• INSTRUCTIONS FOR THE TASK
Reproduce, word for word, only the lines from the one containing "Continue the Blender" through the one containing "tag(pb, 'red-orange joint", both included.
--------------------------------
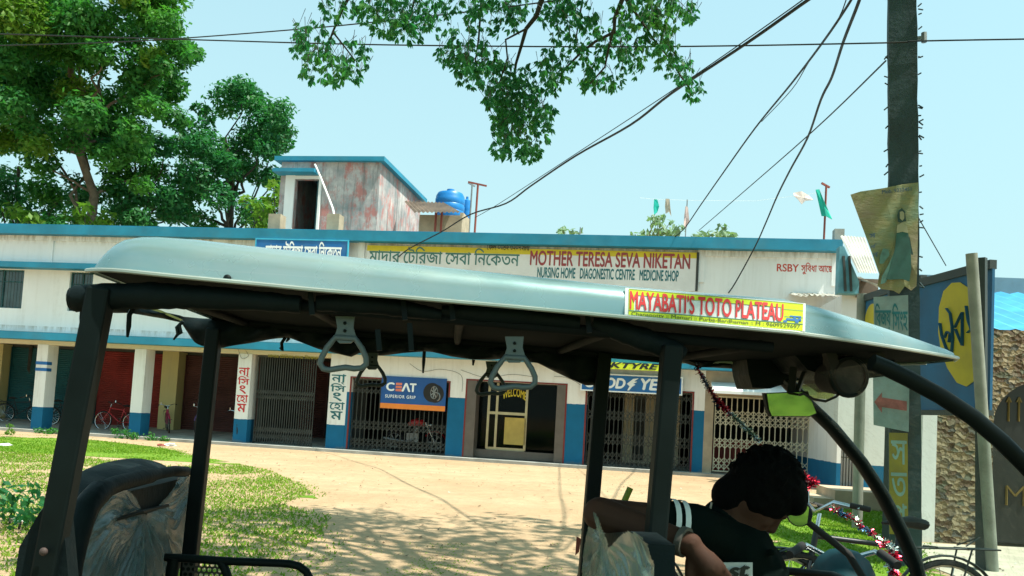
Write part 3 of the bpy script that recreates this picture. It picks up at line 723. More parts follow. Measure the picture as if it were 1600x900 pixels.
mb.tube([(cx + .06 + math.cos(a) * hh * .4, yc - .009, cz + math.sin(a) * hh * .68) for a in np.linspace(0, 2 * math.pi, 20)[:-1]], .012, 4, closed=True)
mb.tube([(cx + .17 + math.cos(a) * hh * .25, yc - .009, cz - .12 + math.sin(a) * hh * .4) for a in np.linspace(-1.6, 1.6, 10)], .022, 4)
mb.build('wheel_picture', m_iron_gr, t, FM)
# blue tyre board + yellow tyre board
yg = -.2
t, (s0, s1, z0, z1) = fsign('signboard', 'blue tyre board with bold white slanted lettering above the dark lattice gate', 'signboard', 910, 584, 1064, 616, m_blue_sign, yg, .08, m_white_txt)
ftxt(t, 'GOOD', 914, 588, 977, 608, m_white_txt, yg, .045, .18)
ftxt(t, 'YEAR', 1001, 591, 1058, 612, m_white_txt, yg, .045, .18)
mb = MB(); c = fp(988, 601, yg)
for pl in ([(-.18, .02), (.02, .19), (.2, .22), (.06, .11), (.16, .1), (.03, .03), (.1, .0), (.0, -.07), (-.1, -.2), (-.16, -.2), (-.09, -.06)],):
    mb.prism([(c.x + a * .85, yg - .005, c.z + b * .85) for a, b in pl], (0, .003, 0))
mb.build('winged_foot_emblem', m_white_txt, t, FM)
t, (s0, s1, z0, z1) = fsign('signboard', 'narrow yellow tyre board with black slanted lettering above the blue one', 'signboard', 920, 564, 1034, 580, mat('acid_yellow_sheet', (.62, .70, .03), .5), -.52, .05)
ftxt(t, 'JKTYRE', 942, 565, 1030, 581, m_black_txt, -.52, .045, .3)
# tin awning under the RSBY panel
s0, s1, z0, z1 = frect(1238, 455, 1320, 470, -.5)
mb = MB(); n = 20
for i in range(n):
    a, b = s0 + (s1 - s0) * i / n, s0 + (s1 - s0) * (i + 1) / n; k0, k1 = (.05, 0) if i % 2 else (0, .05)
    mb.quad((a, -1.1, z0 + k0 + random.uniform(-.03, .03)), (b, -1.1, z0 + k1), (b, 0, z1 + k1), (a, 0, z1 + k0))
o = mb.build('tin_awning', m_tin, bld, FM)
# loose cables hanging on the wall
def smooth_path(P, k=6):
    Q = []
    for i in range(len(P) - 1):
        p0 = P[max(i - 1, 0)]; p1 = P[i]; p2 = P[i + 1]; p3 = P[min(i + 2, len(P) - 1)]
        for j in range(k):
            s = j / k; Q.append(.5 * ((2 * p1) + (p2 - p0) * s + (2 * p0 - 5 * p1 + 4 * p2 - p3) * s * s + (3 * p1 - p0 - 3 * p2 + p3) * s ** 3))
    return Q + [P[-1]]
m_wire = mat('black_cable', (.008, .012, .014), .6)
mb = MB()
for px in ([(640, 568), (660, 580), (690, 577), (720, 586), (722, 612)], [(720, 578), (760, 590), (800, 585), (840, 590)], [(866, 588), (885, 590), (905, 600), (918, 615)], [(372, 545), (378, 560), (388, 556), (384, 548)], [(952, 378), (962, 372)], [(366, 358), (376, 366), (388, 388)]):
    mb = MB(); mb.tube(smooth_path([fp(u, v, -.03) for u, v in px]), .005, 4); mb.build('wall_cable', m_wire, bld, FM)
# ------------------------------------------------------------------ annex at the right
ZA = 20.0
AM = Matrix.Translation((at(1311, 600, ZA).x, at(1311, 600, ZA).y, 0)) @ Matrix.Rotation(-.12, 4, 'Z')
def ap(u, v, dep=0.0): return hit(u, v, AM, 1, dep)
ann = thing('annex_building', 'low white annex with blue dado, barred window and tin roof beyond the electricity pole', 'building', AM)
aw = ap(1450, 700).x; ah = ap(1340, 462).z
m_awall = plaster('annex_plaster', (.72, .72, .70), amt=.4, dado=BLUE, dadoz=ap(1380, 728).z, foot=.02)
wr = (ap(1312, 688).x + .04, ap(1342, 688).x, ap(1330, 762).z, ap(1330, 690).z)
mb = MB(); wall_grid(mb, 0, aw, 0, ah, 0, .25, [wr]); mb.box(0, .25, .25, 5, 0, ah); mb.box(aw - .25, aw, .25, 5, 0, ah); mb.box(.25, aw - .25, 4.75, 5, 0, ah)
mb.build('wall', m_awall, ann, AM)
mb = MB(); mb.box(wr[0], wr[1], .2, .22, wr[2], wr[3]); mb.build('window_panel', m_wall, ann, AM)
mb = MB()
for q in np.linspace(wr[0], wr[1], 7): mb.bar((q, .03, wr[2]), (q, .03, wr[3]), .022)
for z in (wr[2], wr[2] * .35 + wr[3] * .65, wr[3]): mb.bar((wr[0], .03, z), (wr[1], .03, z), .022)
mb.build('window_bar', m_iron_dk, ann, AM)
# tall teal side fin and tin roofs
mb = MB(); f0, f1 = ap(1311, 420, -.3), ap(1342, 455, -.3); zt = ap(1322, 385, -.3).z; z2 = ap(1342, 440, -.3).z
mb.prism([(f0.x, -.3, ah), (f1.x, -.3, ah), (f1.x, -.3, z2), (f0.x + .1, -.3, zt), (f0.x, -.3, zt)], (0, .3, 0)); mb.build('side_fin', mat('pale_teal_wall', (.10, .28, .34), .7, var=.3, dirt=(.35, .38, .38)), ann, AM)
mb = MB()
for u in (1318, 1327): a = ap(u, 400, -.32); b = ap(u + 3, 455, -.32); mb.bar(a, b, .05)
mb.build('down_pipe', m_iron_dk, ann, AM)
def tinroof(px, dA, dB, n, mt, name, par, M, hitf):
    a, b, c, d = (hitf(px[0][0], px[0][1], dA), hitf(px[1][0], px[1][1], dA), hitf(px[2][0], px[2][1], dB), hitf(px[3][0], px[3][1], dB))
    mb = MB()
    for i in range(n):
        k0, k1 = (Vector((0, 0, .035)), Vector()) if i % 2 else (Vector(), Vector((0, 0, .035)))
        p0, p1 = a.lerp(b, i / n), a.lerp(b, (i + 1) / n); q0, q1 = d.lerp(c, i / n), d.lerp(c, (i + 1) / n)
        mb.quad(q0 + k0, q1 + k1, p1 + k1, p0 + k0)
    return mb.build(name, mt, par, M)
tinroof([(1313, 369), (1352, 372), (1372, 428), (1341, 427)], .6, -1.0, 16, m_tin, 'tin_roof', ann, AM, ap)
tinroof([(1330, 434), (1345, 434), (1372, 450), (1372, 446)], .2, -.9, 10, m_tin, 'tin_awning', ann, AM, ap)
mb = MB(); a = ap(1341, 430, -.2); b = ap(1372, 462, -.2); mb.box(a.x, b.x, -.2, -.02, ah - .05, a.z - .08); mb.build('gable_board', m_tin_rust, ann, AM)
# steps
p = gnd(1335, 797); M = Matrix.Translation(p) @ Matrix.Rotation(-.12, 4, 'Z')
t = thing('entrance_steps', 'two worn sandy concrete steps on the grass in front of the barred window', 'steps', M)
mb = MB(); mb.box(-.35, .9, 0, 1.4, 0, .34); mb.box(-.7, -.35, .1, 1.2, 0, .17); mb.build('step_block', mat('sandy_step', (.42, .32, .22), .9, bump=.4), t, M)
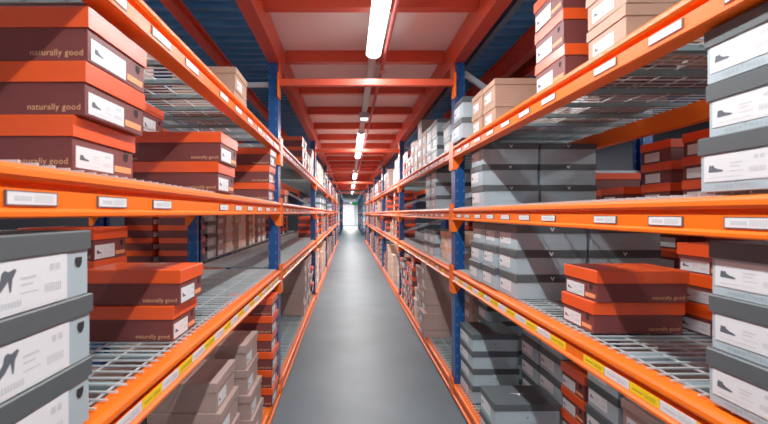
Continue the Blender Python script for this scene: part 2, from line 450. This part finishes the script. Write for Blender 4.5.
for side, X, p, name in ((-1, XL, dkL, 'left-side'), (1, XR, dkR, 'right-side')):
    for lv in range(4):
        for b in range(1, 5):
            yc = (YF[b - 1] + YF[b]) / 2
            put_deck(p, X, yc, LZ[side][lv] + DZ, 0 if side < 0 else math.pi, 'galvanised wire mesh deck of the %s shelf, bay %s of the %s rack' % (LEV[lv], BN[b], name), 'wire mesh decks')
            if b <= 3 and lv in (1, 2):
                put_deck(p if side < 0 else dkB, BXL if side < 0 else BXR, yc, LZ[side][lv] + DZ, 0 if side < 0 else math.pi, 'wire mesh deck of the %s shelf behind the %s rack, bay %s' % (LEV[lv], name, BN[b]), 'back rack wire decks')

# ------------------------------------------------------------------ tie bars across the aisle
for i in range(1, NB + 1):
    r = ob('aisle_tie_rail', None, None, (0, YF[i] - .035, 2.28))
    ob('bar', MB().box(XL - .006, XR + .006, -.02, .02, 0, .05).mesh('tie_bar', M['orange_dk'], bevel=.006), r)
    for x, s in ((XL - .0115, 1), (XR + .0115, -1)):
        ob('end_bracket', MB().box(min(x, x + s * .008), max(x, x + s * .008), -.045, .045, -.09, .09).mesh('end_bracket', M['orange']), r)
    tag(r, 'orange tie bar crossing the aisle overhead between the %s pair of blue uprights' % ORD[i], 'tie bar', 'aisle tie bars')
    for sx, s in ((XL - .012, -1), (XR + .012, 1)):
        pb = ob('joint_bracket_plate', MB().box(min(sx - s * .01, sx - s * .0005), max(sx - s * .01, sx - s * .0005), YF[i] - .055, YF[i] + .055, TOP - .13, TOP - .004).mesh('joint_bracket_plate', M['orange_dk']))
        tag(pb, 'red-orange joint plate atop the %s upright of the %s rack, under the ceiling' % (ORD[i], 'left-side' if s < 0 else 'right-side'), 'bracket', 'joint plates')

# ------------------------------------------------------------------ shoeboxes
KIND = {
    'ng': dict(name='maroon_shoebox', look='orange-lidded maroon shoebox', body='ng_body', lid='ng_lid', lidh=.042),
    'mar': dict(name='grey_shoebox', look='dark-lidded grey shoebox', body='mar_body', lid='mar_lid', lidh=.036),
    'taupe': dict(name='taupe_shoebox', look='plain taupe shoebox', body='taupe', lid='taupe', lidh=.040),
    'kraft': dict(name='kraft_shoebox', look='plain kraft-brown shoebox', body='kraft', lid='kraft', lidh=.034),
    'cream': dict(name='cream_shoebox', look='plain cream shoebox', body='cream', lid='cream', lidh=.034),
}
_cache = {}
def cached(key, fn):
    if key not in _cache: _cache[key] = fn()
    return _cache[key]
OV = .004
def lid_mesh(k, L, W, H, lh):
    # hollow lid: outer skin, bottom rim
    mb = MB(); a, b = L / 2, W / 2; t = .003
    z0, z1 = H - lh, H
    def ring(x, y, z): return [(-x, -y, z), (x, -y, z), (x, y, z), (-x, y, z)]
    mb.v += ring(a - t, b - t, z0) + ring(a, b, z0) + ring(a, b, z1 - .0025) + ring(a - .0025, b - .0025, z1)
    for r in range(3):
        for q in range(4): mb.f.append([4 * r + q, 4 * r + (q + 1) % 4, 4 * r + 4 + (q + 1) % 4, 4 * r + 4 + q]); mb.m.append(0)
    mb.f.append([12, 13, 14, 15]); mb.m.append(0)
    mb.v += ring(a - t, b - t, z1 - .004)
    for q in range(4): mb.f.append([q, 16 + q, 16 + (q + 1) % 4, (q + 1) % 4]); mb.m.append(0)
    mb.f.append([19, 18, 17, 16]); mb.m.append(0)
    return mb.mesh('lid', M[KIND[k]['lid']])
def body_mesh(k, L, W, H):
    v = .007 if k in ('taupe', 'cream') else OV
    mb = MB().box(-L / 2 + OV, L / 2 - OV, -W / 2 + v, W / 2 - v, 0, H - .006)
    return mb.mesh('body', M[KIND[k]['body']], bevel=.0015)
SHOE = [(0, .1), (.05, .02), (.9, 0), (1, .08), (.97, .2), (.8, .32), (.58, .42), (.42, .62), (.34, .9), (.2, .84), (.06, .92), (.02, .5)]
HEEL = [(0, .02), (.3, .04), (.52, .26), (.7, .55), (.76, .12), (.81, .12), (.86, .62), (1, .92), (.93, 1), (.72, .9), (.6, .98), (.5, .9), (.45, .62), (.2, .22), (0, .12)]
def label_mesh(w, h):
    return MB().box(0, .0008, 0, w, 0, h).mesh('size_label', M['white'])
def print_mesh(w, h, heel, dark):
    mb = MB(); x = .0012
    sh = HEEL if heel else SHOE
    sw, hh = (.30 * w, .5 * h) if heel else (.24 * w, .30 * h)
    mb.face([(x, .08 * w + p * sw, .36 * h + q * hh) for p, q in sh], 0)
    def bar(a, b, c, d, m=1): mb.face([(x, p * w, q * h) for p, q in ((a, c), (b, c), (b, d), (a, d))], m)
    bar(.42, .60, .62, .67); bar(.42, .56, .50, .54); bar(.42, .62, .34, .37); bar(.76, .82, .70, .84); bar(.84, .90, .70, .84)
    for i in range(8): bar(.70 + i * .028, .716 + i * .028, .26, .44)
    if heel:
        for i in range(10): bar(.14 + i * .03, .16 + i * .03, .12, .24)
    else: bar(.08, .6, .145, .165)
    bar(.08, .92, .05, .056)
    return mb.mesh('label_print', [M['ink'], M['ink_lt']], recalc=False)
def hole_mesh(x):
    pts = [(-.009, .009), (.009, .009), (.009, -.002), (.005, -.009), (0, -.011), (-.005, -.009), (-.009, -.002)]
    mb = MB(); mb.face([(x, p, q) for p, q in pts]); return mb.mesh('thumb_hole', M['hole'], recalc=False)
def v_mesh(s, m):
    # chevron emblem in the XZ plane: an open V with flared shoulders
    L_ = [(-1, .9), (-.45, .9), (0, -.15), (0, -1)]
    mb = MB()
    mb.v += [(p * s, 0, q * s) for p, q in ((-1, .55), (-.8, .9), (-.42, .75), (0, -.2), (.42, .75), (.8, .9), (1, .55), (0, -1))]
    mb.f += [[0, 7, 3, 2, 1], [3, 7, 6, 5, 4]]; mb.m += [0, 0]
    return mb.mesh('emblem', m, recalc=False)
def wing_mesh(s, m):
    mb = MB()
    mb.v += [(p * s, q * s, 0) for p, q in ((-.3, .3), (-.12, .3), (0, -.1), (.12, .3), (.3, .3), (.0, -.6), (-1.9, .42), (1.9, .42), (-.3, .12), (.3, .12))]
    mb.f += [[0, 8, 5, 2, 1], [4, 3, 2, 5, 9], [6, 8, 0], [7, 4, 9]]; mb.m += [0] * 4
    return mb.mesh('emblem', m, recalc=False)
def detailed(k, L, W, H, side, heel=False, top=False, low=False):
    """a box with its parts; local +X is the labelled end"""
    K = KIND[k]; lh = K['lidh']
    r = ob(K['name'], None)
    ob('body', cached((k, L, W, H, 'b'), lambda: body_mesh(k, L, W, H)), r)
    lid = ob('lid', cached((k, L, W, H, 'l'), lambda: lid_mesh(k, L, W, H, lh)), r)
    ex = L / 2 - OV + .0006
    bh = H - lh
    f = -1 if side < 0 else 1           # which long side faces the viewer
    if k == 'ng': lw, lhh, ly, lz = .11 * W / .2, bh * .66, -W / 2 + .012, bh * .08
    elif k == 'mar': lw, lhh, ly, lz = W * .60, bh * .68, -W / 2 + .012, bh * .26
    else: lw, lhh, ly, lz = .10, bh * .58, -W / 2 + .03, bh * .16
    if k == 'mar' and heel: lw, lhh, ly, lz = W * .72, bh * .92, -W / 2 + .006, bh * .03
    lb = ob('size_label', cached((round(lw, 4), round(lhh, 4), 'lab'), lambda: label_mesh(lw, lhh)), r, (ex, ly, lz))
    ob('label_print', cached((round(lw, 4), round(lhh, 4), heel, 'pr'), lambda: print_mesh(lw, lhh, heel, 0)), lb)
    sy = f * (W / 2 - OV + .0008); rz = 0 if f < 0 else math.pi
    if k == 'ng':
        t = ob('lettering', text_mesh('naturally good', .0178, M['ng_ink'], 1.04), r, ((L / 2 - .006 - .060) * (1 if f < 0 else -1), sy, .016), rz)
        a = ly + lw + .006; w2 = W / 2 - .014 - a
        ob('name_strip', cached((W, H, 'st'), lambda: MB().box(0, .0006, 0, w2, 0, .014).mesh('name_strip', M['ng_strip'])), r, (ex, a, bh * .16))
        ob('thumb_hole', cached('hole', lambda: hole_mesh(0)), r, (ex + .0006, W / 2 - .035, bh * .74))
    elif k == 'mar':
        e = ob('emblem', cached(('v', .010), lambda: v_mesh(.0105, M['mar_ink'])), lid, (0, f * (W / 2 + .0008), H - lh / 2), rz)
        e['label'] = 'silver chevron emblem'
        if low:
            e.data = cached(('v', .007, 'd'), lambda: v_mesh(.0065, M['edge'])); e.parent = r; e.location = (0, sy, bh * .62); e['label'] = 'small dark chevron emblem'
        ob('lettering', text_mesh('MARKTWELL', .017, M['mar_faint'], 1.25), r, (.0, sy, bh * .32), rz)
        if heel: ob('thumb_hole', cached('hole', lambda: hole_mesh(0)), r, (ex + .0006, W / 2 - .03, bh * .74))
        else:
            em = text_mesh('MARKTWELL', .0115, M['mar_faint'], 1.35)
            ob('end_lettering', em, r, (ex + .0004, ly + lw * .5, bh * .13), math.pi / 2)
            ob('end_emblem', cached(('v', .004), lambda: v_mesh(.0036, M['mar_faint'])), r, (ex + .0004, ly + lw * .5, bh * .225), math.pi / 2)
        if top:
            w = ob('top_emblem', cached('wing', lambda: wing_mesh(.026, M['mar_ink'])), lid, (0, 0, H + .0006), 0 if f < 0 else math.pi)
    return r
def simple_mesh(k, L, W, H):
    """one connected skin: body, overhanging lid, label on the end"""
    lh = KIND[k]['lidh']; a, b = L / 2, W / 2; ai, bi = a - OV, b - OV; zl = H - lh
    mb = MB()
    def ring(x, y, z): return [(-x, -y, z), (x, -y, z), (x, y, z), (-x, y, z)]
    mb.v += ring(ai, bi, 0) + ring(ai, bi, zl) + ring(a, b, zl) + ring(a, b, H)
    mb.f.append([3, 2, 1, 0]); mb.m.append(0)
    for r in range(3):
        for q in range(4):
            if r == 0 and q == 1: continue
            mb.f.append([4 * r + q, 4 * r + (q + 1) % 4, 4 * r + 4 + (q + 1) % 4, 4 * r + 4 + q]); mb.m.append(0 if r == 0 else 1)
    mb.f.append([12, 13, 14, 15]); mb.m.append(1)
    l0, l1 = (-bi + .02, bi * .25) if k != 'mar' else (-bi + .01, bi * .45)
    mb.v += [(ai, l0, zl * .12), (ai, l1, zl * .12), (ai, l1, zl * .8), (ai, l0, zl * .8)]
    o_ = [1, 2, 6, 5]; i_ = [16, 17, 18, 19]
    for q in range(4): mb.f.append([o_[q], o_[(q + 1) % 4], i_[(q + 1) % 4], i_[q]]); mb.m.append(0)
    mb.f.append(i_); mb.m.append(2)
    return mb.mesh('shoebox', [M[KIND[k]['body']], M[KIND[k]['lid']], M['white']])
def simple(k, L, W, H):
    return ob(KIND[k]['name'], cached((k, L, W, H, 's'), lambda: simple_mesh(k, L, W, H)))
DIM = {'ng': (.31, .20, .115), 'mar': (.335, .22, .118), 'taupe': (.31, .25, .13), 'kraft': (.30, .19, .115), 'cream': (.30, .2, .12)}
def stack(side, lv, k, xe, yn, n, where, group, W=None, L=None, H=None, det=True, heel=False, turn=0, xs=None, ys=None, top=False, jit=.004, labels=True, yaw=1.0):
    """n boxes piled on deck lv; xe: |x| of the labelled end; yn: near side"""
    d = DIM[k]; L = L or d[0]; W = W or d[1]; H = H or d[2]
    z = LZ[side][lv] + DZ + .001
    if lv < 3:
        while n > 1 and n * (H + .0008) > LZ[side][lv + 1] - (RH if xe < .86 and not det else .034) - z - .003: n -= 1
    for i in range(n):
        o = detailed(k, L, W, H, side, heel, top and i == n - 1, lv == 0) if det else simple(k, L, W, H)
        ex = xe + (xs[i] if xs else rnd.uniform(-jit, jit)); yy = yn + (ys[i] if ys else rnd.uniform(-jit, jit) * .5)
        a = 0 if side < 0 else math.pi
        a += R(rnd.uniform(-yaw, yaw))
        if turn:                       # label end turned towards the near end of the aisle
            o.location = (side * (ex + W / 2), yy + L / 2, z); o.rotation_euler = (0, 0, -math.pi / 2 + R(rnd.uniform(-1, 1)))
        else:
            o.location = (side * (ex + L / 2), yy + W / 2, z); o.rotation_euler = (0, 0, a)
        z += H + .0008
        if n == 1: pos = 'single'
        elif i == n - 1: pos = 'topmost of %s' % NUM[n]
        elif i == 0: pos = 'bottom of %s' % NUM[n]
        else: pos = '%s from bottom' % ORD[i + 1]
        tag(o, '%s, %s, %s' % (KIND[k]['look'], pos, where), 'shoebox', group)
NUM = ['', 'one', 'two', 'three', 'four', 'five', 'six', 'seven', 'eight']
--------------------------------
• TASK RESPONSE
Continue the Blender Python script for this scene: part 2, from line 450. This part finishes the script. Write for Blender 4.5.
for side, X, p, name in ((-1, XL, dkL, 'left-side'), (1, XR, dkR, 'right-side')):
    for lv in range(4):
        for b in range(1, 5):
            yc = (YF[b - 1] + YF[b]) / 2
            put_deck(p, X, yc, LZ[side][lv] + DZ, 0 if side < 0 else math.pi, 'galvanised wire mesh deck of the %s shelf, bay %s of the %s rack' % (LEV[lv], BN[b], name), 'wire mesh decks')
            if b <= 3 and lv in (1, 2):
                put_deck(p if side < 0 else dkB, BXL if side < 0 else BXR, yc, LZ[side][lv] + DZ, 0 if side < 0 else math.pi, 'wire mesh deck of the %s shelf behind the %s rack, bay %s' % (LEV[lv], name, BN[b]), 'back rack wire decks')

# ------------------------------------------------------------------ tie bars across the aisle
for i in range(1, NB + 1):
    r = ob('aisle_tie_rail', None, None, (0, YF[i] - .035, 2.28))
    ob('bar', MB().box(XL - .006, XR + .006, -.02, .02, 0, .05).mesh('tie_bar', M['orange_dk'], bevel=.006), r)
    for x, s in ((XL - .0115, 1), (XR + .0115, -1)):
        ob('end_bracket', MB().box(min(x, x + s * .008), max(x, x + s * .008), -.045, .045, -.09, .09).mesh('end_bracket', M['orange']), r)
    tag(r, 'orange tie bar crossing the aisle overhead between the %s pair of blue uprights' % ORD[i], 'tie bar', 'aisle tie bars')
    for sx, s in ((XL - .012, -1), (XR + .012, 1)):
        pb = ob('joint_bracket_plate', MB().box(min(sx - s * .01, sx - s * .0005), max(sx - s * .01, sx - s * .0005), YF[i] - .055, YF[i] + .055, TOP - .13, TOP - .004).mesh('joint_bracket_plate', M['orange_dk']))
        tag(pb, 'red-orange joint plate atop the %s upright of the %s rack, under the ceiling' % (ORD[i], 'left-side' if s < 0 else 'right-side'), 'bracket', 'joint plates')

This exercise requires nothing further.